What you should do: Set down the listing below verbatim, but only from its first line through the line containing "tag(blades('bank_grass', P, H, W, lean, c, 3, M['grass']), 'tall".

Raw data:

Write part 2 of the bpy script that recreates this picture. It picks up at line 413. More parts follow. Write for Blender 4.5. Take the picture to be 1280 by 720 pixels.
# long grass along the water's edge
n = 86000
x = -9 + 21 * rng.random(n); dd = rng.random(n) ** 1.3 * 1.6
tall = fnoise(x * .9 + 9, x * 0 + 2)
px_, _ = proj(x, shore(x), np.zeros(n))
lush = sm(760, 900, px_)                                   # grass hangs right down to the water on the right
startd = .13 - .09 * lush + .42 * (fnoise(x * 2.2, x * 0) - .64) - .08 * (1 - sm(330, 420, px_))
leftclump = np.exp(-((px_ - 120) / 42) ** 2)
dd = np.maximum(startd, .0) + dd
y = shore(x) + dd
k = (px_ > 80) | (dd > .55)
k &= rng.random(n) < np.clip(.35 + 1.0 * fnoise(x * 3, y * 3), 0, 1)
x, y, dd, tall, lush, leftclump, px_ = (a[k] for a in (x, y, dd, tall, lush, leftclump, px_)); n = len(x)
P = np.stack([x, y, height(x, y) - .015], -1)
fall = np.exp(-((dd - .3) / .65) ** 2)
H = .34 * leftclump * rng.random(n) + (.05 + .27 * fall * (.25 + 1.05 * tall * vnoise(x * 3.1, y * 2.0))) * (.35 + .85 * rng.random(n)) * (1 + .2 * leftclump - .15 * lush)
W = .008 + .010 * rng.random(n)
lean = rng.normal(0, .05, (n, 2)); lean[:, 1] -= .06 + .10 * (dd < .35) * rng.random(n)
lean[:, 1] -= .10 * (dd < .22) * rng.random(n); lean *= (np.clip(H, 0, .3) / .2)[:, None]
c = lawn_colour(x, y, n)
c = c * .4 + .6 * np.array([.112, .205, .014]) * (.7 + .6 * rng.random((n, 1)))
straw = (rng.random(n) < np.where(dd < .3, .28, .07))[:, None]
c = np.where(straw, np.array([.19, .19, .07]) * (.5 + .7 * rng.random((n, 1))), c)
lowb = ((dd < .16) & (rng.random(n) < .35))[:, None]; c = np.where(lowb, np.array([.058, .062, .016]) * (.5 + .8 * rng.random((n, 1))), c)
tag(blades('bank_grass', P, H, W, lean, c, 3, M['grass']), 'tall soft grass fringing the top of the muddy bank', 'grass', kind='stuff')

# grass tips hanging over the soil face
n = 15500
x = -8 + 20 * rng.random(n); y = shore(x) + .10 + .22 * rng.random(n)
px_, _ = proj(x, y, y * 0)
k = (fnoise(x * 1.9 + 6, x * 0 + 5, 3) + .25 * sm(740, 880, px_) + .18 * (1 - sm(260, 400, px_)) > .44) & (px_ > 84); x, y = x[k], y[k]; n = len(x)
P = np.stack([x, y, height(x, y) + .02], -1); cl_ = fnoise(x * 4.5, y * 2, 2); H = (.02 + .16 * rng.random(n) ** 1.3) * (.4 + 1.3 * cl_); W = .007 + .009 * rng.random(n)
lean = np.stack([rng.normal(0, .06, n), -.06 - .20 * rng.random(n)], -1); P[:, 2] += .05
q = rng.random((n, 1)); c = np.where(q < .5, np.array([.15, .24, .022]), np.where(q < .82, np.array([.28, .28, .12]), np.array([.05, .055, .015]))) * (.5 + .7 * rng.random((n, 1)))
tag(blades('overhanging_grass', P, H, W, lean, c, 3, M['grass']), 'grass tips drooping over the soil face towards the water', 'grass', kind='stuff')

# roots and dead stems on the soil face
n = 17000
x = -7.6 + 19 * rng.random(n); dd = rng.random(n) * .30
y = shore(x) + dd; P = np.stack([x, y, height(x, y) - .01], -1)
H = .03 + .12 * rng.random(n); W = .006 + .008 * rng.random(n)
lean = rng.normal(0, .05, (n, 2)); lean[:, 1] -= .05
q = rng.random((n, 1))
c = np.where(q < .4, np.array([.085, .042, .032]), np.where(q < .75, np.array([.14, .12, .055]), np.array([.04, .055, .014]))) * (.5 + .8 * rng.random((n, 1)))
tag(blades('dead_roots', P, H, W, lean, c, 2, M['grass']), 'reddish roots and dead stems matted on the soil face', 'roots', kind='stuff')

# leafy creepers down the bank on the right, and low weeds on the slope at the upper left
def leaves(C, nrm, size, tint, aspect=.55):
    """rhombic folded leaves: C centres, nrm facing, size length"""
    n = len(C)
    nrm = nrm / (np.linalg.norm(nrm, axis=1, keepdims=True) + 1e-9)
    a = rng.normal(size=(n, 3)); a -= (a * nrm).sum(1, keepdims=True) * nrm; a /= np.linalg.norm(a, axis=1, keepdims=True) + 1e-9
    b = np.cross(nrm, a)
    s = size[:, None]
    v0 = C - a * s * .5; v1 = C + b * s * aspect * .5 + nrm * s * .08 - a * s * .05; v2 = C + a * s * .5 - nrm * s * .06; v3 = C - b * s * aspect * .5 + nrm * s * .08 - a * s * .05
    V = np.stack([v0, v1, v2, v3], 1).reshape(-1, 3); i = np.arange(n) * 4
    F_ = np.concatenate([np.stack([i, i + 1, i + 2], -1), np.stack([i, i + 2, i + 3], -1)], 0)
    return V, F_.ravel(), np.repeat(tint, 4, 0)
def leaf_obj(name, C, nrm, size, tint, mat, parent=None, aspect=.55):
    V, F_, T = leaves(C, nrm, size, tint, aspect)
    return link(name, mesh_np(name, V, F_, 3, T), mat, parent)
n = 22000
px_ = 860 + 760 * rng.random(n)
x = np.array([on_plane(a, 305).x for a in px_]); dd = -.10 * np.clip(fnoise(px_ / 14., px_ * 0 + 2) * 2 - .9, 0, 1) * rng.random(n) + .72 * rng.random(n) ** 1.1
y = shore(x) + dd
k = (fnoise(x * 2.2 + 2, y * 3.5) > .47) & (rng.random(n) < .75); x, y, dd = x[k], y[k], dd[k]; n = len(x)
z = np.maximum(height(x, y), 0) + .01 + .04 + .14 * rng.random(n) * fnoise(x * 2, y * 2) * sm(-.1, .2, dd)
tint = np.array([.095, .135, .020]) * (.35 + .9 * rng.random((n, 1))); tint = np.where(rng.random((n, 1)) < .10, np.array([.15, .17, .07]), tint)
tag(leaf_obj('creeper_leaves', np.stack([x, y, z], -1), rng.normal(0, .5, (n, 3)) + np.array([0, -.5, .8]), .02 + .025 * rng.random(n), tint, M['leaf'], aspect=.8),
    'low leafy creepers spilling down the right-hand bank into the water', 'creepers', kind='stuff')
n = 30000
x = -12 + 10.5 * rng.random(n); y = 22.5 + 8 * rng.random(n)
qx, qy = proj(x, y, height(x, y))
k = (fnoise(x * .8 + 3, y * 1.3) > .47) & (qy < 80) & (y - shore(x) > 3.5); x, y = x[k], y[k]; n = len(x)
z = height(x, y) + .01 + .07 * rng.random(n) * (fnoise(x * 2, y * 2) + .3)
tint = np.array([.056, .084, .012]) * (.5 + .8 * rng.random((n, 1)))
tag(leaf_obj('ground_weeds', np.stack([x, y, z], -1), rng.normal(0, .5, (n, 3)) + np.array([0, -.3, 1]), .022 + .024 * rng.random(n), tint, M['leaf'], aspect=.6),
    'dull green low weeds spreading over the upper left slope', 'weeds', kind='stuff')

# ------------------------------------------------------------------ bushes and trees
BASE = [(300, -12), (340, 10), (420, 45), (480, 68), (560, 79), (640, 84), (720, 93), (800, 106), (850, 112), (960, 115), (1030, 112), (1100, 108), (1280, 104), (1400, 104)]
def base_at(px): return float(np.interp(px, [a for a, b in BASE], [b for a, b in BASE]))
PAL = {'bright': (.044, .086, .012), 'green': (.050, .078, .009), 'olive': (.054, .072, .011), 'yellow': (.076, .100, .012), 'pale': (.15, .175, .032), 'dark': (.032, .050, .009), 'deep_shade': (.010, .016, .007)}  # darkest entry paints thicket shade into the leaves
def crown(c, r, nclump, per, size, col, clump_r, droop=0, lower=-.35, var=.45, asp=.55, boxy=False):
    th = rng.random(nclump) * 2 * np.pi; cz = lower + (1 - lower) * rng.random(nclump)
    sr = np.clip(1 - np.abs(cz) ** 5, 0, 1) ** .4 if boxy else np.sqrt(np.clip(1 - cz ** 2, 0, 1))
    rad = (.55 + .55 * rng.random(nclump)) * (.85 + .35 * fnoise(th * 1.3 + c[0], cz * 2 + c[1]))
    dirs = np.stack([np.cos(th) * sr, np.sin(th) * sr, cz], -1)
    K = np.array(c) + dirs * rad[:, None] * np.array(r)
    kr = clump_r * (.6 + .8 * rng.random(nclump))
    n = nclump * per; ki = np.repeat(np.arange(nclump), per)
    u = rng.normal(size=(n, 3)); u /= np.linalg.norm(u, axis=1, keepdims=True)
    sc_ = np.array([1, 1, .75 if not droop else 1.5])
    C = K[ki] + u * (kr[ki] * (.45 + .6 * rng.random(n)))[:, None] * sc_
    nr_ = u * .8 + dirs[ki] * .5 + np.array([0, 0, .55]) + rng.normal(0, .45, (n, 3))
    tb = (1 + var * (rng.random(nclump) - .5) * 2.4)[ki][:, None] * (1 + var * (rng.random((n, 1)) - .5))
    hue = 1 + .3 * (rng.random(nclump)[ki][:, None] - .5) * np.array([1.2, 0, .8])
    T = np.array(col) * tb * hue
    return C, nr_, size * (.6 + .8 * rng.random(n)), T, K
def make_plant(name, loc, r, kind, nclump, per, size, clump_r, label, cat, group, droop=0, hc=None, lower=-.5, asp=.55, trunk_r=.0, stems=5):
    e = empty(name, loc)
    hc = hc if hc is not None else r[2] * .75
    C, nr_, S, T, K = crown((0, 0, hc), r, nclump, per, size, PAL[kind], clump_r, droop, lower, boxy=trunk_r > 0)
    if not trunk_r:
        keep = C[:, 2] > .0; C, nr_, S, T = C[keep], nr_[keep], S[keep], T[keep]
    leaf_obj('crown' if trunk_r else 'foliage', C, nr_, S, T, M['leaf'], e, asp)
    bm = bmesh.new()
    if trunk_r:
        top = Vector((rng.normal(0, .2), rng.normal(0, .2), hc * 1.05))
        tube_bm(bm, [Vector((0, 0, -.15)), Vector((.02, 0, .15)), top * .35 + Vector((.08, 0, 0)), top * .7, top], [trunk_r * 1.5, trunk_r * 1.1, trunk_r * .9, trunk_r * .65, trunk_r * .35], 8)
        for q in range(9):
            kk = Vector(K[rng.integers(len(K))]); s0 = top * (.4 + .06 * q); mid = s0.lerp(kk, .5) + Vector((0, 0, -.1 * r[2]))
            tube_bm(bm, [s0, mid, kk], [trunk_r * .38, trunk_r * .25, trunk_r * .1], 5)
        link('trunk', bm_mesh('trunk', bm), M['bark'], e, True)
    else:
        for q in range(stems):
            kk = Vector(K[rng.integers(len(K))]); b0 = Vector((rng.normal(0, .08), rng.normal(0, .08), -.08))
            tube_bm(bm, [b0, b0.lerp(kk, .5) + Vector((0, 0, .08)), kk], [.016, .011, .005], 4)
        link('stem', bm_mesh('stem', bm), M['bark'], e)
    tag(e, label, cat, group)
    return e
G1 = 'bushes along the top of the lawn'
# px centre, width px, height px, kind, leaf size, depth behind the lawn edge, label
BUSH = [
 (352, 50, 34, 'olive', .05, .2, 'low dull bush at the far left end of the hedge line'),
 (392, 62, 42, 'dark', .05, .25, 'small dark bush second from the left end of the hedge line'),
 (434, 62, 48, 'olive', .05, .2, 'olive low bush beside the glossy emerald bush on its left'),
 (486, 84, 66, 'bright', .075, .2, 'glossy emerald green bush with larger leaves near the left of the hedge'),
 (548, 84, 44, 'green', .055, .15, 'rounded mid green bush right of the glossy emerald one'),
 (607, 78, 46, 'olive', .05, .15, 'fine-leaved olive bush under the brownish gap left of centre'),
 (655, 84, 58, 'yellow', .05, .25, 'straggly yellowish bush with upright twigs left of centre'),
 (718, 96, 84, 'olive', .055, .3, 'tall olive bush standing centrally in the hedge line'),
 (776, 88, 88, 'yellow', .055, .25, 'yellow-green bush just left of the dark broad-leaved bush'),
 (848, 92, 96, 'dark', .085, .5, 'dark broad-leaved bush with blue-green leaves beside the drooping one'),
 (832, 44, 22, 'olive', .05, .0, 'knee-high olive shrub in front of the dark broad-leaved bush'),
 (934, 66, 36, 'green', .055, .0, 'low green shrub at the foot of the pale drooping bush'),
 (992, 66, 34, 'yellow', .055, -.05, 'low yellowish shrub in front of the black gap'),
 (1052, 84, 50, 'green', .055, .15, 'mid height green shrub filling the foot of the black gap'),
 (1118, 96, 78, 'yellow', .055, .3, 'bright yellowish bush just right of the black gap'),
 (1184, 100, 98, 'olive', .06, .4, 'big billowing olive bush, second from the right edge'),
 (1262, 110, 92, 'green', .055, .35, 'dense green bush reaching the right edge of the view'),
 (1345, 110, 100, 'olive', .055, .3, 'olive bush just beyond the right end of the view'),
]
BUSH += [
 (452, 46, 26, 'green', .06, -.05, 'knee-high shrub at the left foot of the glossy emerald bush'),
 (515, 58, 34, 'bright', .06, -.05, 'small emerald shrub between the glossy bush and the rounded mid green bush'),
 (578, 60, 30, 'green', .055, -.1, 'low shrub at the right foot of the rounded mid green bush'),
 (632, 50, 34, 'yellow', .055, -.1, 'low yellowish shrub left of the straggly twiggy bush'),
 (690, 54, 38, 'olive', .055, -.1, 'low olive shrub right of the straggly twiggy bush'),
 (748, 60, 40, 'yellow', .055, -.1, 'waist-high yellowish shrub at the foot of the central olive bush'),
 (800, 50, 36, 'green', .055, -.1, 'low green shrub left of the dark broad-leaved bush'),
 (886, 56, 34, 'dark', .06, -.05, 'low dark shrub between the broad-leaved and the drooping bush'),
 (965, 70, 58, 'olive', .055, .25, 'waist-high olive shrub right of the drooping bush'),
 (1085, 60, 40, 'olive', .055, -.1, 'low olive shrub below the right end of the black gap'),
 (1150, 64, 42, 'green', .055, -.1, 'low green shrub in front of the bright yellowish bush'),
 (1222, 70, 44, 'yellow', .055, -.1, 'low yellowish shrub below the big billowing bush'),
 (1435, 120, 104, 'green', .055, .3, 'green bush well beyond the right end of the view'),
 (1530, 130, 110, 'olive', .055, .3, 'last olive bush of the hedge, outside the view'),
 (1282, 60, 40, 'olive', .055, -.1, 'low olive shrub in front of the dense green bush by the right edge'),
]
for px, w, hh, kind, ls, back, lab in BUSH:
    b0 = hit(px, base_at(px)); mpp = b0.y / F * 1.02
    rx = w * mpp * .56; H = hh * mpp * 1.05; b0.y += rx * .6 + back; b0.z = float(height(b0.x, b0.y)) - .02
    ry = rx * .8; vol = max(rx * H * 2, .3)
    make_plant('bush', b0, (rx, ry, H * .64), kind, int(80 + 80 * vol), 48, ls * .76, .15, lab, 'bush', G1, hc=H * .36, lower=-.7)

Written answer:
Write part 2 of the bpy script that recreates this picture. It picks up at line 413. More parts follow. Write for Blender 4.5. Take the picture to be 1280 by 720 pixels.
# long grass along the water's edge
n = 86000
x = -9 + 21 * rng.random(n); dd = rng.random(n) ** 1.3 * 1.6
tall = fnoise(x * .9 + 9, x * 0 + 2)
px_, _ = proj(x, shore(x), np.zeros(n))
lush = sm(760, 900, px_)                                   # grass hangs right down to the water on the right
startd = .13 - .09 * lush + .42 * (fnoise(x * 2.2, x * 0) - .64) - .08 * (1 - sm(330, 420, px_))
leftclump = np.exp(-((px_ - 120) / 42) ** 2)
dd = np.maximum(startd, .0) + dd
y = shore(x) + dd
k = (px_ > 80) | (dd > .55)
k &= rng.random(n) < np.clip(.35 + 1.0 * fnoise(x * 3, y * 3), 0, 1)
x, y, dd, tall, lush, leftclump, px_ = (a[k] for a in (x, y, dd, tall, lush, leftclump, px_)); n = len(x)
P = np.stack([x, y, height(x, y) - .015], -1)
fall = np.exp(-((dd - .3) / .65) ** 2)
H = .34 * leftclump * rng.random(n) + (.05 + .27 * fall * (.25 + 1.05 * tall * vnoise(x * 3.1, y * 2.0))) * (.35 + .85 * rng.random(n)) * (1 + .2 * leftclump - .15 * lush)
W = .008 + .010 * rng.random(n)
lean = rng.normal(0, .05, (n, 2)); lean[:, 1] -= .06 + .10 * (dd < .35) * rng.random(n)
lean[:, 1] -= .10 * (dd < .22) * rng.random(n); lean *= (np.clip(H, 0, .3) / .2)[:, None]
c = lawn_colour(x, y, n)
c = c * .4 + .6 * np.array([.112, .205, .014]) * (.7 + .6 * rng.random((n, 1)))
straw = (rng.random(n) < np.where(dd < .3, .28, .07))[:, None]
c = np.where(straw, np.array([.19, .19, .07]) * (.5 + .7 * rng.random((n, 1))), c)
lowb = ((dd < .16) & (rng.random(n) < .35))[:, None]; c = np.where(lowb, np.array([.058, .062, .016]) * (.5 + .8 * rng.random((n, 1))), c)
tag(blades('bank_grass', P, H, W, lean, c, 3, M['grass']), 'tall soft grass fringing the top of the muddy bank', 'grass', kind='stuff')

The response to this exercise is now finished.